Changing the Story

Saturday evening found me in the city of Paterson, NJ. Paterson is one of those small northeastern cities that has been struggling for so long that it is easy to forget that it was once a thriving, growing, prosperous community and a beautiful city.

In any case, I was there, and in one of its less beautiful corners: a Chinese take-out place. If you live in the U.S., you are probably familiar with this sort of restaurant; a small storefront in an aging block of very small businesses, a counter with a stack of disposable menus and a can holding pencils. There’s one metal table with two chairs, and no decoration on the walls; over the counter, an illuminated menu with pictures of plated food. Behind the counter, the open kitchen area extends all the way to the back wall. The smell and sizzle of hot peanut oil fill the building.

Six Asian people were working behind the counter. Two were at the counter, dealing with customers, packing orders, answering phones.

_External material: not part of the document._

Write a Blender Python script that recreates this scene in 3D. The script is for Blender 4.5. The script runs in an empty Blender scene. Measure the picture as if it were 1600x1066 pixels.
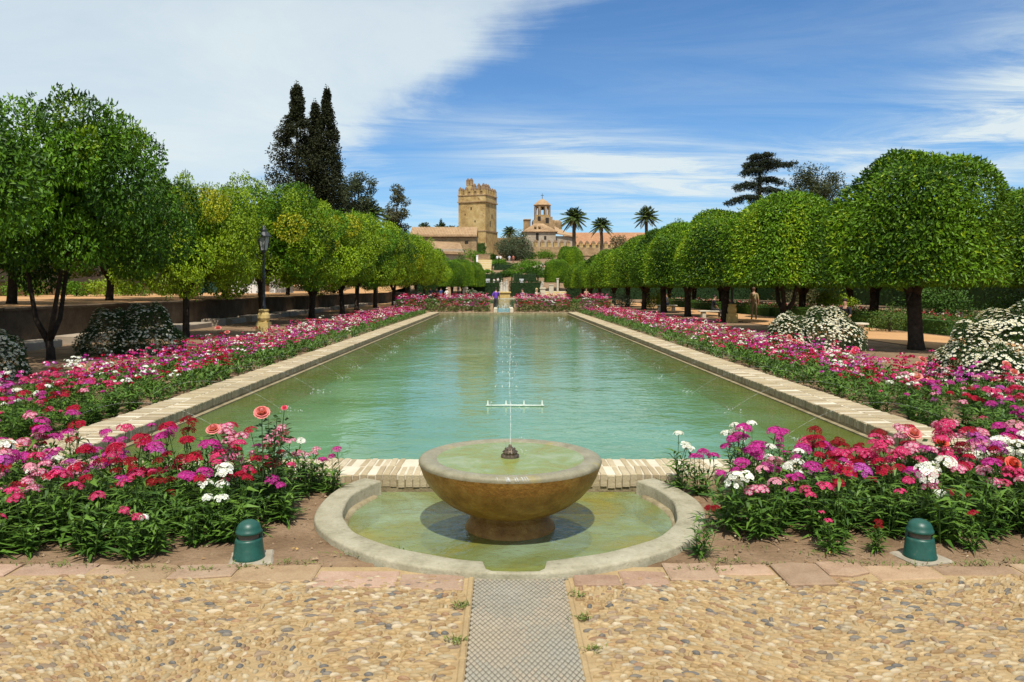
import bpy, bmesh, math, random
import numpy as np
from mathutils import Vector, Matrix

rng = np.random.default_rng(11)
random.seed(11)
sc = bpy.context.scene
R = math.radians

# ------------------------------------------------------------------ camera
CAM_H, FPX, VX, VY = 1.7, 1200.0, 785.5, 450.0
cd = bpy.data.cameras.new('camera')
cam = bpy.data.objects.new('camera', cd)
sc.collection.objects.link(cam)
cam.location = (0, 0, CAM_H)
cam.rotation_euler = (R(90), 0, 0)
cd.sensor_width = 36.0
cd.lens = FPX / 1600 * 36.0
cd.shift_x = (800 - VX) / 1600
cd.shift_y = -(533 - VY) / 1600
cd.clip_start = 0.05
cd.clip_end = 4000
sc.camera = cam

# ------------------------------------------------------------------ sky and sun
SUN_EL, SUN_AZ = R(61), R(4)          # the sun stands behind the camera
world = bpy.data.worlds.new('World')
sc.world = world
world.use_nodes = True


def build_world():
    nt = world.node_tree
    N, L = nt.nodes, nt.links
    N.clear()

    def node(t, **kw):
        n = N.new(t)
        for k, v in kw.items():
            setattr(n, k, v)
        return n

    def math_(op, a, b=None, c=None, clamp=False):
        n = node('ShaderNodeMath', operation=op, use_clamp=clamp)
        for i, v in enumerate((a, b, c)):
            if v is None:
                continue
            if isinstance(v, (int, float)):
                n.inputs[i].default_value = v
            else:
                L.new(v, n.inputs[i])
        return n.outputs[0]

    def ramp(v, lo, hi):
        n = node('ShaderNodeMapRange', interpolation_type='SMOOTHSTEP')
        n.inputs['From Min'].default_value = lo
        n.inputs['From Max'].default_value = hi
        L.new(v, n.inputs['Value'])
        return n.outputs[0]

    sky = node('ShaderNodeTexSky', sky_type='NISHITA', sun_disc=False)
    sky.sun_elevation = SUN_EL
    sky.sun_rotation = R(180) + SUN_AZ
    sky.air_density = 1.0
    sky.dust_density = 0.3
    sky.ozone_density = 3.0
    sky.altitude = 100
    tc = node('ShaderNodeTexCoord')
    sep = node('ShaderNodeSeparateXYZ')
    L.new(tc.outputs['Generated'], sep.inputs[0])
    x, y, z = sep.outputs
    # cloud layer: direction projected on a flat layer high above
    zz = math_('MAXIMUM', z, 0.02)
    zz = math_('ADD', zz, 0.06)
    comb = node('ShaderNodeCombineXYZ')
    L.new(math_('DIVIDE', x, zz), comb.inputs[0])
    L.new(math_('DIVIDE', y, zz), comb.inputs[1])

    def noise(scale, det, rough, sx=1.0, sy=1.0, off=0.0, rot=0.0, dist=0.0):
        mp = node('ShaderNodeMapping')
        mp.inputs['Scale'].default_value = (sx, sy, 1)
        mp.inputs['Location'].default_value = (off, off * .7, off)
        mp.inputs['Rotation'].default_value = (0, 0, rot)
        L.new(comb.outputs[0], mp.inputs[0])
        n = node('ShaderNodeTexNoise')
        n.inputs['Scale'].default_value = scale
        n.inputs['Detail'].default_value = det
        n.inputs['Roughness'].default_value = rough
        n.inputs['Distortion'].default_value = dist
        L.new(mp.outputs[0], n.inputs['Vector'])
        return n.outputs['Fac']
    n1 = noise(.55, 9, .6, 1, .8, 3.1, .5, .6)
    n2 = noise(1.1, 10, .68, .55, 1.7, 8.3, .35, .9)
    # one great sheet of cirrus over the left half of the sky (a half space with a torn edge)
    def d(px, py):
        v = Vector(((px - VX) / FPX, 1, (VY - py) / FPX))
        return v.normalized()
    nrm = d(985, 0).cross(d(440, 330)).normalized()
    if nrm.dot(d(200, 50)) < 0:
        nrm = -nrm
    dot = node('ShaderNodeVectorMath', operation='DOT_PRODUCT')
    L.new(tc.outputs['Generated'], dot.inputs[0])
    dot.inputs[1].default_value = nrm
    e = math_('ADD', dot.outputs['Value'], math_('MULTIPLY', math_('SUBTRACT', n1, .5), .22))
    e = math_('ADD', e, math_('MULTIPLY', math_('SUBTRACT', n2, .5), .13))
    sheet = ramp(e, -.01, .075)
    sheet = math_('MULTIPLY', sheet, math_('ADD', .30, math_('MULTIPLY', n1, 1.05)), clamp=True)
    # wisps elsewhere
    az = math_('ARCTAN2', x, y)
    el = math_('ARCSINE', z)

    def band(a0, e0, k, sa, se):
        a = math_('DIVIDE', math_('SUBTRACT', az, a0), sa)
        ee = math_('SUBTRACT', el, e0)
        ee = math_('SUBTRACT', ee, math_('MULTIPLY', math_('SUBTRACT', az, a0), k))
        ee = math_('DIVIDE', ee, se)
        q = math_('ADD', math_('MULTIPLY', a, a), math_('MULTIPLY', ee, ee))
        return math_('EXPONENT', math_('MULTIPLY', q, -1.0))
    w = band(.12, .168, -.13, .19, .030)
    w = math_('ADD', w, math_('MULTIPLY', band(.42, .145, .05, .30, .035), .65))
    w = math_('ADD', w, band(.62, .22, .35, .13, .07))
    w = math_('ADD', w, math_('MULTIPLY', band(.15, .09, 0, .6, .05), .35))
    w = math_('ADD', w, math_('MULTIPLY', band(.45, .30, .3, .5, .10), .08))
    w = math_('ADD', w, .02)
    wisp = math_('MULTIPLY', w, ramp(n2, .30, .76))
    wisp = math_('MULTIPLY', wisp, 1.6, clamp=True)
    cl = math_('SUBTRACT', 1.0, math_('MULTIPLY', math_('SUBTRACT', 1.0, sheet), math_('SUBTRACT', 1.0, wisp)), clamp=True)
    cl = math_('MULTIPLY', cl, .94)
    mix = node('ShaderNodeMix', data_type='RGBA')
    L.new(cl, mix.inputs[0])
    tint = node('ShaderNodeMix', data_type='RGBA', blend_type='MULTIPLY')
    tint.inputs[0].default_value = 1.0
    tint.inputs[7].default_value = SKY_TINT
    L.new(sky.outputs[0], tint.inputs[6])
    L.new(tint.outputs[2], mix.inputs[6])
    mix.inputs[7].default_value = CLOUD
    bg = node('ShaderNodeBackground')
    bg.inputs['Strength'].default_value = SKY_STRENGTH
    L.new(mix.outputs[2], bg.inputs[0])
    out = node('ShaderNodeOutputWorld')
    L.new(bg.outputs[0], out.inputs[0])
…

Two were at the fryers, preparing food, one hand holding a wok, and shaking it to mix the contents, the other hand dipping a ladle. Two were at the back, preparing ingredients for the cooks. I didn’t see the child right away.

In front of the counter, I joined six people lined up across it. My friend, who is seriously disabled, rested, sitting on the window sill, his head hanging. Since all of the customers were black, except my friend and I, who are white, the population of this store was quite diverse, although not exactly representative.

When the store was at its busiest, a two-year old boy came hurrying toward the front on stubby legs, carrying a plastic bag of cut-up chicken that was almost as big as he was. The woman from the counter took the chicken from him, and led him back to the back of the kitchen. I was thinking that toddlers don’t belong in commercial kitchens; I may not have been the only person with that thought.

The woman resumed her work. The little boy ran toward the counter again; every eye on my side of the counter was on him. He stopped, and smiled back at us. Then he turned to his left and made a beeline to the deep fryer. Seven people drew fourteen lungs full of peanut oil-scented air. As the small hand reached up to grasp the handle of the fryer basket, seven voices gave warning in perfect unison, shaking the building to its foundation. The child was snatched up and carried to the back f the store.

Now, I have heard it said that, on some level, everything that happens in America is actually about race, every story is about race, or at least ethnicity. I think that, allowing for hyperbole, that statement holds a lot of truth. Even when we don’t have a bare, greasy counter to separate us, we are always aware of race and ethnicity, and are always assigning meaning to them. Just twenty minutes before we entered this store and story, my friend and I were approached by a black man who was as old, short, and skinny as we are, falling all over himself, tripping on his tongue as he hurried to assure us he meant us no harm, didn’t intend to rob us, was only there to beg money to buy dinner for his wife and himself. That’s how we are.

So, if this story started out being about race, ethnicity, and barriers, both real and imagined, when a small Asian hand reached toward a deep-fryer, and six black voices and one white voice shook the foundation, the story changed. Then, it was about Something Entirely Different.